The youth academy expects to draw from surrounding areas as well as two magnet schools on the campus. Cal State L.A. students will have opportunities to work with the team through internships and collaborations with university educational programs in kinesiology, nursing, and business. LAFC is also helping the university develop a new sports management program.

The facility is being privately financed by LAFC, which also pledged an additional $1.5 million to the university. Downtown’s Gensler has been hired to design the complex with Hunt Construction Group serving as construction manager.

Fight On

The Los Angeles Memorial Coliseum has found its gladiators.
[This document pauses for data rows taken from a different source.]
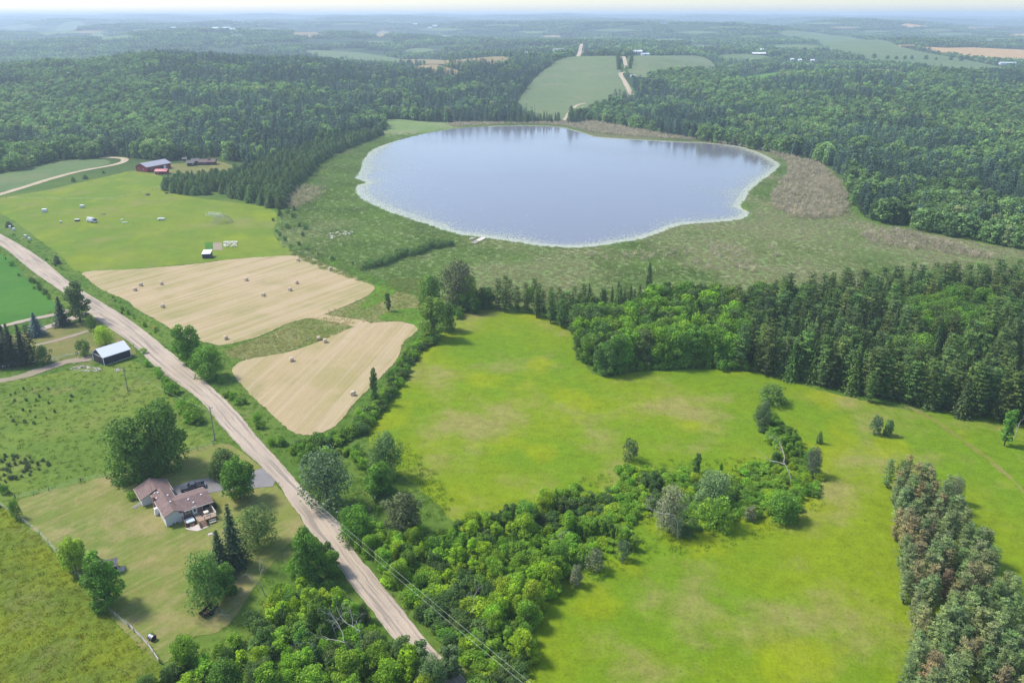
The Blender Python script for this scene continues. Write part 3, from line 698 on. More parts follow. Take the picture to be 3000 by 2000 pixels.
for i in range(3):
    v, f, tn = twig_proto(190 + i); PROTO[f'twig{i}'] = dict(joined=mesh_np('dead_brush', v, f, M['blade'], attr=tn), H=3)

def gn_scatter(name, keys, pts, rot, scl, ki, tint, label, cat):
    """one uncountable mass: instances of the given plants on points"""
    n = len(pts); me = bpy.data.meshes.new(name); me.vertices.add(n); me.vertices.foreach_set("co", np.asarray(pts, np.float32).ravel())
    def at(nm, ty, arr, prop): a = me.attributes.new(nm, ty, 'POINT'); a.data.foreach_set(prop, np.asarray(arr).ravel())
    at("rot", 'FLOAT_VECTOR', np.column_stack([np.zeros(n), np.zeros(n), rot]).astype(np.float32), "vector")
    at("scl", 'FLOAT_VECTOR', np.asarray(scl, np.float32), "vector"); at("ki", 'INT', np.asarray(ki, np.int32), "value")
    at("tint", 'FLOAT_VECTOR', np.asarray(tint, np.float32), "vector")
    col = bpy.data.collections.new(name + "_kinds")
    for i, k in enumerate(keys):
        col.objects.link(bpy.data.objects.new(f"{name}_{i:02d}", PROTO[k]['joined']))
    g = bpy.data.node_groups.new(name, 'GeometryNodeTree')
    g.interface.new_socket("Geometry", in_out='INPUT', socket_type='NodeSocketGeometry'); g.interface.new_socket("Geometry", in_out='OUTPUT', socket_type='NodeSocketGeometry')
    gi = g.nodes.new("NodeGroupInput"); go = g.nodes.new("NodeGroupOutput"); ci = g.nodes.new("GeometryNodeCollectionInfo")
    ci.inputs["Collection"].default_value = col; ci.inputs["Separate Children"].default_value = True; ci.inputs["Reset Children"].default_value = True
    ip = g.nodes.new("GeometryNodeInstanceOnPoints"); ip.inputs["Pick Instance"].default_value = True
    def na(nm, ty):
        a = g.nodes.new("GeometryNodeInputNamedAttribute"); a.data_type = ty; a.inputs[0].default_value = nm; return a.outputs[0]
    e2r = g.nodes.new("FunctionNodeEulerToRotation")
    g.links.new(gi.outputs[0], ip.inputs["Points"]); g.links.new(ci.outputs[0], ip.inputs["Instance"])
    g.links.new(na("ki", 'INT'), ip.inputs["Instance Index"]); g.links.new(na("rot", 'FLOAT_VECTOR'), e2r.inputs[0]); g.links.new(e2r.outputs[0], ip.inputs["Rotation"])
    g.links.new(na("scl", 'FLOAT_VECTOR'), ip.inputs["Scale"]); g.links.new(ip.outputs[0], go.inputs[0])
    o = obj(name, me); md = o.modifiers.new("scatter", 'NODES'); md.node_group = g
    return tag(o, label, cat, kind='stuff')
def fill(poly, sp, jit=.42, seed=1, rot=.3):
    poly = np.asarray(poly); r = np.random.default_rng(seed); lo, hi = poly.min(0), poly.max(0)
    gx, gy = np.meshgrid(np.arange(lo[0], hi[0], sp), np.arange(lo[1], hi[1], sp)); gx = gx + (np.arange(gx.shape[0]) % 2)[:, None] * sp * .5
    p = np.stack([gx.ravel(), gy.ravel()], 1) + r.normal(0, sp * jit * .6, (gx.size, 2)); return p[inside(poly, p)]
# ------------------------------------------------------------------ woods, thickets, single trees
DG = (.048, .082, .022); MG = (.062, .118, .018); LG = (.088, .160, .016); YG = (.130, .195, .014); BG = (.062, .098, .052); GG = (.105, .125, .072); DK = (.036, .060, .022); PB = (.060, .055, .032); BR = (.132, .114, .060); RB = (.27, .115, .06); NB = (.030, .052, .040)
CAND = []            # (kind, protoKeys, x, y, height, width, tint, zone)
def vary(c, r, a=.18): k = r.uniform(1 - a, 1 + a); return tuple(np.clip(np.array(c) * k * r.uniform(1 - a * .5, 1 + a * .5, 3), .008, .6))
def add(kind, keys, x, y, h, w, tint, zone, r): CAND.append((kind, keys[int(r.integers(len(keys)))], float(x), float(y), float(h), float(w), tint, zone))
BK = ['b0', 'b1', 'b2', 'b3', 'b4']; HK = ['h0', 'h1', 'h2', 'h3', 'h4']
r = np.random.default_rng(3)
# wood right of the meadow
W1 = gpoly([(1330,948),(1370,925),(1440,913),(1520,922),(1600,945),(1690,995),(1712,1058),(1765,1098),(1900,1082),(2050,1070),(2180,1085),(2300,1118),(2420,1142),(2520,1172),(2700,1204),(2850,1228),(3000,1252),(3250,1290),(3300,850),(2900,850),(2600,872),(2400,893),(2200,905),(2000,910),(1800,915),(1600,905),(1500,898),(1400,893),(1330,905)], True, 3)
p = fill(W1, 4.3, .5, 11)
for x, y in p:
    u, v, _ = pix((x, y, 0)); q = vnoise(x, y, 22, 5); front = 0
    if u < 1690:
        if q > .70: add('conifer', ['p0', 'p2', 'p3'], x, y, r.uniform(9, 13), 0, vary(DG, r), 'wood', r)
        elif q < .2: add('shrub', HK, x, y, r.uniform(3, 5), 0, vary(MG, r), 'wood', r)
        else: add('broadleaf', ['b1', 'b0', 'b2', 'b4'], x, y, r.uniform(6.5, 11), 0, vary((MG, LG, DG)[int(r.integers(3))], r), 'wood', r)
    elif u < 2150:
        if v < 960 and q > .6: add('conifer', ['s0', 's2', 'p1'], x, y, r.uniform(10, 15), 0, vary(DG, r), 'wood', r)
        else: add('broadleaf', ['b0', 'b1', 'b3', 'n2', 'b4'], x, y, r.uniform(11, 14.5), 0, vary((MG, LG, LG, DG)[int(r.integers(4))], r), 'wood', r)
    else:
        if q > .33 or v > 1140: add('conifer', ['s0', 's1', 'p2', 'p0', 'p1', 'p2', 'p3', 'p3'], x, y, r.uniform(10, 16.5), 0, vary((DK, DG, (.058, .095, .028), (.068, .105, .03))[int(r.integers(4))], r, .25), 'wood', r)
        else: add('broadleaf', ['b0', 'b2', 'b4'], x, y, r.uniform(9, 14), 0, vary((MG, DG)[int(r.integers(2))], r), 'wood', r)
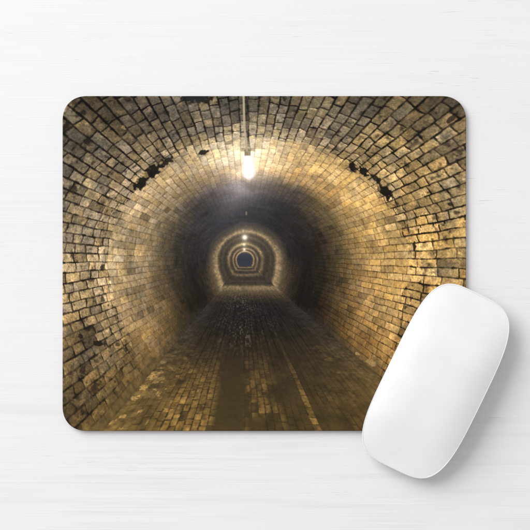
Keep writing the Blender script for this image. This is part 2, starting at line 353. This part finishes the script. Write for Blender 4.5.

The USC-run venue has partnered with Fountain Valley’s Roy Englebrecht Promotions, which organizes the popular Fight Club OC, to co-promote four monthly mixed martial-arts events, dubbed the Coliseum Gladiator 2017 MMA Championship Series, starting in July.

The events are to be hosted in a 3,000-seat stadium set to be constructed on the famed peristyle beneath the stadium’s Olympic torch.

“The relationship with Roy started years ago when we controlled the (Los Angeles) Sports Arena,” said Joe Furin, general manager of the Coliseum. “We thought that we lost the opportunity when LAFC took over the Sports Arena, but we adapted the idea to a gladiator-under-the-stars event.”

Although the stadium is undergoing a $270 million renovation, scheduled for completion by 2019, Furin said the event will utilize parts of the facility not affected by construction.